▶ _Stated goal_
Restate word for word the lines beginning at the one that contains "Recreate this scene" and ending at the one that contains "R = math.radians; PI = math.pi"; include both and nothing else.

▶ _Supplied records_
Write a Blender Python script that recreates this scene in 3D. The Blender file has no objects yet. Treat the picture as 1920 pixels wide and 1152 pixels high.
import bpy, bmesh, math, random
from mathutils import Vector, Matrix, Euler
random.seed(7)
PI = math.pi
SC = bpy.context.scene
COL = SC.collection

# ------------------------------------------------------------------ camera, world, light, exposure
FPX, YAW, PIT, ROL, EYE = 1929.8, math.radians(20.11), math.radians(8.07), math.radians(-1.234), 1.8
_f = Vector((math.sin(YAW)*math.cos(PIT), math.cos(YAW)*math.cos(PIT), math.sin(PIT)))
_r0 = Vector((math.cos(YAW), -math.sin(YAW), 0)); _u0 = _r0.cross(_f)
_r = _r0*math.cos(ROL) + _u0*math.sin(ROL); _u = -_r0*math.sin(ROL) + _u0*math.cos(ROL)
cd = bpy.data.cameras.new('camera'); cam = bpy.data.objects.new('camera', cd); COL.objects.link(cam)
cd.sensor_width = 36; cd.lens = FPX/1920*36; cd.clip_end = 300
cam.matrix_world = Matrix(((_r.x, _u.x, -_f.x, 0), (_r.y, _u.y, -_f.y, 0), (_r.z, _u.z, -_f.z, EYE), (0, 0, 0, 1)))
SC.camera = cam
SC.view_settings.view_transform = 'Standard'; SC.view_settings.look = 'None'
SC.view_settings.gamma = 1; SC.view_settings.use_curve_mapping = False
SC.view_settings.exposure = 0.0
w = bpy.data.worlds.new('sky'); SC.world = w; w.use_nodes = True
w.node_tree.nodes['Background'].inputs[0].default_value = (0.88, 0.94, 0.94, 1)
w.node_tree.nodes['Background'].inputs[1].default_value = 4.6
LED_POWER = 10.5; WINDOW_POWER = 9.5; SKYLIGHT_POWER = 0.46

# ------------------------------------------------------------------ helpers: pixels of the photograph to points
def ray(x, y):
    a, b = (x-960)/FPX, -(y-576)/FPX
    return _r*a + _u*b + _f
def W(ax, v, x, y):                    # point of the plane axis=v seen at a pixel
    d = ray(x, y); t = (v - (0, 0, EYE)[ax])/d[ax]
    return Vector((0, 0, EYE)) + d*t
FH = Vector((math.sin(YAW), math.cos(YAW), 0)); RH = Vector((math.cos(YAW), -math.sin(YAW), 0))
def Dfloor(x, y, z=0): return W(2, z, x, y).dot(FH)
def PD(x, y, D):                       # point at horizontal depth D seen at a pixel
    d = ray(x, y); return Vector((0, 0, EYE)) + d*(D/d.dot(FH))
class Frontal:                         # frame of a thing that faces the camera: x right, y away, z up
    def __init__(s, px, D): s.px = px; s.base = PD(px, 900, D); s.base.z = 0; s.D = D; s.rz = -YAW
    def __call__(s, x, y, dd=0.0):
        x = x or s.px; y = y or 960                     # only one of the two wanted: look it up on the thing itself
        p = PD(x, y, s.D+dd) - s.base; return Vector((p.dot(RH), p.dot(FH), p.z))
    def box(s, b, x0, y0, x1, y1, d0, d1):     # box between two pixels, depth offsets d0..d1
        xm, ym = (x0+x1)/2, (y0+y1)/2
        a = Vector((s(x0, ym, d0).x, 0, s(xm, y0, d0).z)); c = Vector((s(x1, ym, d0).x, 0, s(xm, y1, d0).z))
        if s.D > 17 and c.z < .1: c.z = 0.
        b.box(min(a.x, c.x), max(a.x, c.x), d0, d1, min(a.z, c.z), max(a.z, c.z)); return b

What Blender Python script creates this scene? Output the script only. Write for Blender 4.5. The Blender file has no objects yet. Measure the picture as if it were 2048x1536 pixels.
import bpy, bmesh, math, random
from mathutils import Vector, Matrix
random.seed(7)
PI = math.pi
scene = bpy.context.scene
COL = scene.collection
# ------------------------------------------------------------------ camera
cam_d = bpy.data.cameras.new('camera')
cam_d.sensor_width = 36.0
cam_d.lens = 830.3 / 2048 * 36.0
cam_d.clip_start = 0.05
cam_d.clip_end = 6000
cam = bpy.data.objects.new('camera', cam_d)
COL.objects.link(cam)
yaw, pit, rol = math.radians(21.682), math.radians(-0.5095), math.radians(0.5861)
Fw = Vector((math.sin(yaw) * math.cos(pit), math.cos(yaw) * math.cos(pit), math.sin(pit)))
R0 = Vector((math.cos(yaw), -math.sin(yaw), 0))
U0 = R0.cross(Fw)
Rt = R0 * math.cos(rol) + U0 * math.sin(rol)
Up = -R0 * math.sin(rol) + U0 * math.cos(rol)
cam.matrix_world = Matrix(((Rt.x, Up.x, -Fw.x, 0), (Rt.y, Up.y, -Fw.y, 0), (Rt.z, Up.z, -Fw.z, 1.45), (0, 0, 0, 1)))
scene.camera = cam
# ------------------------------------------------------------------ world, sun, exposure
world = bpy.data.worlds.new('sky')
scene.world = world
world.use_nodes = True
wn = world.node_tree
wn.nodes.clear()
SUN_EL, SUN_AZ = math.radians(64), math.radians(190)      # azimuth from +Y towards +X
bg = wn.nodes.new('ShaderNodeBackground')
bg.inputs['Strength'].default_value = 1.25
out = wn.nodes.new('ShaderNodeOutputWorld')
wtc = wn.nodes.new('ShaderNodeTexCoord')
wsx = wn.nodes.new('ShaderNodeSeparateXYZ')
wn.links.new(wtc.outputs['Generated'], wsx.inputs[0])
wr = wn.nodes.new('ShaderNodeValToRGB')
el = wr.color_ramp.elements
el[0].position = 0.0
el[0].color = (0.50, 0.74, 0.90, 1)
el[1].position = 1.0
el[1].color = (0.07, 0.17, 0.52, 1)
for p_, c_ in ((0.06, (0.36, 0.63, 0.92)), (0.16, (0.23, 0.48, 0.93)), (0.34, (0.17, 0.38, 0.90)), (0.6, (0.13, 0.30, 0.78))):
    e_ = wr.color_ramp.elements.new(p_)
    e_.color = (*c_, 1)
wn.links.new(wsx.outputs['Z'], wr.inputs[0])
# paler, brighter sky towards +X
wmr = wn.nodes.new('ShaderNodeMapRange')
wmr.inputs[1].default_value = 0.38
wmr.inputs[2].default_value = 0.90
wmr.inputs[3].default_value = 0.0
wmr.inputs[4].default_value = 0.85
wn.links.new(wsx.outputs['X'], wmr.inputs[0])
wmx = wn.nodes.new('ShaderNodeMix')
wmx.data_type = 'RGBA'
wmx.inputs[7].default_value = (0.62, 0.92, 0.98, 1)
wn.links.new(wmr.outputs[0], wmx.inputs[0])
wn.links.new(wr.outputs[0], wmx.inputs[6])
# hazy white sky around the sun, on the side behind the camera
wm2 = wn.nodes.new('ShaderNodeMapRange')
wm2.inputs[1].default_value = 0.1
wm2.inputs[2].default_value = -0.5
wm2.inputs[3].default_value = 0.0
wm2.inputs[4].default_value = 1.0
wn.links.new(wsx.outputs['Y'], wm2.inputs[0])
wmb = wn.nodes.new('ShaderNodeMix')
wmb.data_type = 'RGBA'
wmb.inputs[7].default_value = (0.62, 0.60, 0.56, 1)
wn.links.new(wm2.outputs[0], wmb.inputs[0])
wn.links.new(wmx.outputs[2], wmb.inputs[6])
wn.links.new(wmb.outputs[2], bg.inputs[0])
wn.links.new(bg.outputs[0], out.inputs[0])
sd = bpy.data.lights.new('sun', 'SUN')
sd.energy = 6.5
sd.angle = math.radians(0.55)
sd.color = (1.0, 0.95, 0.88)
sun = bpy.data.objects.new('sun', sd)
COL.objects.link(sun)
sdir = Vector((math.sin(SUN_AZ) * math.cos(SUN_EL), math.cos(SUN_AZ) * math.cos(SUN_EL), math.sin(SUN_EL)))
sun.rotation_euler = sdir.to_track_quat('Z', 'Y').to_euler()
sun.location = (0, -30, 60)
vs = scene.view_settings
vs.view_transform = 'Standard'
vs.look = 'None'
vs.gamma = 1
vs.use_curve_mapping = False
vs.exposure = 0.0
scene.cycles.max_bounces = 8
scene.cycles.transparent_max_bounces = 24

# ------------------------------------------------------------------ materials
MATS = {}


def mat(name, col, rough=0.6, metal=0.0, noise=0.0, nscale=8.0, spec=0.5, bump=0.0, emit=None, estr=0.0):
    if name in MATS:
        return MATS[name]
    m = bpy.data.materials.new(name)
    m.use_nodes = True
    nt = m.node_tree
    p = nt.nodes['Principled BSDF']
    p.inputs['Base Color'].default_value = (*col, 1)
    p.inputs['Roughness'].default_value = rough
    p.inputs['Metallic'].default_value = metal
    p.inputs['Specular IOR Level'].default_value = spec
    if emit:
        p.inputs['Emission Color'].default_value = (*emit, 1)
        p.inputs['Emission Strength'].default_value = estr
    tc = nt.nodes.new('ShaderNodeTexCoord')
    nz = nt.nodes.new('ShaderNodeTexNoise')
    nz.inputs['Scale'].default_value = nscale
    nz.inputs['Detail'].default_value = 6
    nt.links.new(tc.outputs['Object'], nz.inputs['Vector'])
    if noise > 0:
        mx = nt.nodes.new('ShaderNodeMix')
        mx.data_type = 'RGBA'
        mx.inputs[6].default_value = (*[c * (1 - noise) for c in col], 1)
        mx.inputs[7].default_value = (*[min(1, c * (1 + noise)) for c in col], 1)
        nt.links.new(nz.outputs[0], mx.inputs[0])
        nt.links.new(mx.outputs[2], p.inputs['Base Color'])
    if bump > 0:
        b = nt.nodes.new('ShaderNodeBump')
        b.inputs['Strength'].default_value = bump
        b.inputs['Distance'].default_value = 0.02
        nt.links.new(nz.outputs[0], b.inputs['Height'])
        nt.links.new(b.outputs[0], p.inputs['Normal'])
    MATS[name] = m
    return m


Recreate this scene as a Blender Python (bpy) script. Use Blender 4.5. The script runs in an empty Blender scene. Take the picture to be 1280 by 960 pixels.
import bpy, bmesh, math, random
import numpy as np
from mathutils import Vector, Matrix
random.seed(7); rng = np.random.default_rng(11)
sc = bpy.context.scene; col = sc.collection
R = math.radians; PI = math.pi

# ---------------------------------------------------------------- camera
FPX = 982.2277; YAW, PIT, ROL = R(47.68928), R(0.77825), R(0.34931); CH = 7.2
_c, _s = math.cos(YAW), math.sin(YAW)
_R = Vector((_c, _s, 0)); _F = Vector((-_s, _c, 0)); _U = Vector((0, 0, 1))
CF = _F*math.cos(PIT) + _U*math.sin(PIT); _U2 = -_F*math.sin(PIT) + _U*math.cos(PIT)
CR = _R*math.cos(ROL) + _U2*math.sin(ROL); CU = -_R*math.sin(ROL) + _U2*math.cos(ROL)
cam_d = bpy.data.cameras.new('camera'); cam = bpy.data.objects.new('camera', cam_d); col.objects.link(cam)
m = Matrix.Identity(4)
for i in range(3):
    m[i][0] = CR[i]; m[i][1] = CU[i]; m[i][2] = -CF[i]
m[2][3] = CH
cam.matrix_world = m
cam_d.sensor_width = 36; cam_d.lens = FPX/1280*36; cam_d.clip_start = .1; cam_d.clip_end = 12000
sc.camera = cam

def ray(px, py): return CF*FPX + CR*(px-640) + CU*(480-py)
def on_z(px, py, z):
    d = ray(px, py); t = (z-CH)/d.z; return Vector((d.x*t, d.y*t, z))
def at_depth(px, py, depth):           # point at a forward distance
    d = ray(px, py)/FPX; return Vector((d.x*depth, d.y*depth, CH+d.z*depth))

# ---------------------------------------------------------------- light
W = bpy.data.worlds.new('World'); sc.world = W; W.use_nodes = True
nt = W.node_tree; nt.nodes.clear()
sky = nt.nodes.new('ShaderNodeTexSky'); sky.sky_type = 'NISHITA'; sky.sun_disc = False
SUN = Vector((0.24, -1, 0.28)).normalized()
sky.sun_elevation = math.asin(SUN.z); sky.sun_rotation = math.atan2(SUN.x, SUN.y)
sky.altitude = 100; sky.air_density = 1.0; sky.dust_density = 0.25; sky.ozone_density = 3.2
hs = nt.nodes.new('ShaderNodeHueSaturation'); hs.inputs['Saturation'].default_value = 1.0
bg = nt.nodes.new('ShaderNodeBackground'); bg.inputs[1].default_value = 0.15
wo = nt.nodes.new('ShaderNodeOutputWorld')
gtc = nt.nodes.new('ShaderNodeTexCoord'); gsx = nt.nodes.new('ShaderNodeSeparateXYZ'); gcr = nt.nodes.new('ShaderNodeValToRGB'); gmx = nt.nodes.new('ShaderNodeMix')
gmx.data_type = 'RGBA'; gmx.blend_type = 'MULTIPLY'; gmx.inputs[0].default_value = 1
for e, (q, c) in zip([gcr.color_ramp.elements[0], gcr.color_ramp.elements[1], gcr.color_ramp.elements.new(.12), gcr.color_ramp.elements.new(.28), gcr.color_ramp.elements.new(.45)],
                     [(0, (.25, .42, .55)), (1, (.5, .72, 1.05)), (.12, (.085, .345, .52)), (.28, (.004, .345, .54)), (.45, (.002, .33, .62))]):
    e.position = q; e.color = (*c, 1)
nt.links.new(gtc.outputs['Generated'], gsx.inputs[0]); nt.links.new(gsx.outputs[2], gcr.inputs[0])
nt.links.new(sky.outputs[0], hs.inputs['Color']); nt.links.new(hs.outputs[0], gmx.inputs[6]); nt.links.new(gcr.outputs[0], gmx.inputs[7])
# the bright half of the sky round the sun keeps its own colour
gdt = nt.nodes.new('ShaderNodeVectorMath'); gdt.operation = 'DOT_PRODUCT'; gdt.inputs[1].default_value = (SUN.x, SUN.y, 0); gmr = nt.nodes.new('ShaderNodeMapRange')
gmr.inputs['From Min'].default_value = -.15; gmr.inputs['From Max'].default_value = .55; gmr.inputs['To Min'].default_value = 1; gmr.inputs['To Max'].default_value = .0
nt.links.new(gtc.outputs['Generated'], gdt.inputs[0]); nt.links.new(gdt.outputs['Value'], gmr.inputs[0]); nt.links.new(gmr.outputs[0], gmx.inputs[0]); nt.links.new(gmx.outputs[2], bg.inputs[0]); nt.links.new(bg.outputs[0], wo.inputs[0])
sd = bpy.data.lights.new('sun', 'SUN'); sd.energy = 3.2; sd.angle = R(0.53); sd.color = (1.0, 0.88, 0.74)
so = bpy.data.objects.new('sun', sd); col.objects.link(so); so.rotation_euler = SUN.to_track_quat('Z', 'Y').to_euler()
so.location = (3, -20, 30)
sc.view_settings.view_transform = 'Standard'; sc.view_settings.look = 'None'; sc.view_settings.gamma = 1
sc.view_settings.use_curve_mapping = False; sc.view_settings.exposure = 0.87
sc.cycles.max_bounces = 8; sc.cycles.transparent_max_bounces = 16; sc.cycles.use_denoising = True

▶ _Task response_
Recreate this scene as a Blender Python (bpy) script. Use Blender 4.5. The script runs in an empty Blender scene. Take the picture to be 1280 by 960 pixels.
import bpy, bmesh, math, random
import numpy as np
from mathutils import Vector, Matrix
random.seed(7); rng = np.random.default_rng(11)
sc = bpy.context.scene; col = sc.collection
R = math.radians; PI = math.pi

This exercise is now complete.